Simon & Schuster was quick to point out to its authors that its deal with Amazon will keep sales flowing.

"Our new deal assures that your books will be continuously available for sale at this major retailer through this year's holiday book buying season and well beyond," wrote Simon & Schuster CEO Carolyn Reidy in a letter to authors, obtained by The Street. "It is not our usual practice to announce such agreements, but our publishers and I feel that the high level of public speculation over the status of these talks made it important to let you know about this positive development." 

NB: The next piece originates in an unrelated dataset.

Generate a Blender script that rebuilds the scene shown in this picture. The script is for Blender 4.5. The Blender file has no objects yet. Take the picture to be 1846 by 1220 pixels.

To be sure, Hachette represents some of the world's biggest authors, including David Baldacci, Kate Atkinson, Robin Roberts, Joshua Ferris, and hundreds more. Agents who did not want to be named because of the extreme sensitivity of the subject have said that the agent community is behind Hachette in its dispute with Amazon. The company is also bullish on its ability to acquire new content. 

"Hachette Book Group's six publishing divisions have made major acquisitions all year long from the biggest and best literary agencies, often for less than other houses offered, as well as contract renewals with many of our biggest authors," says a Hachette representative.

Regardless of how and when Hachette makes peace with Amazon, the company has already lost out on sales for important bestsellers. Rowling's new book, which many thought would be one of the year's biggest hits, debuted at No. 2 on the New York Times bestseller list, a triumph for nearly any author, but not for Rowling.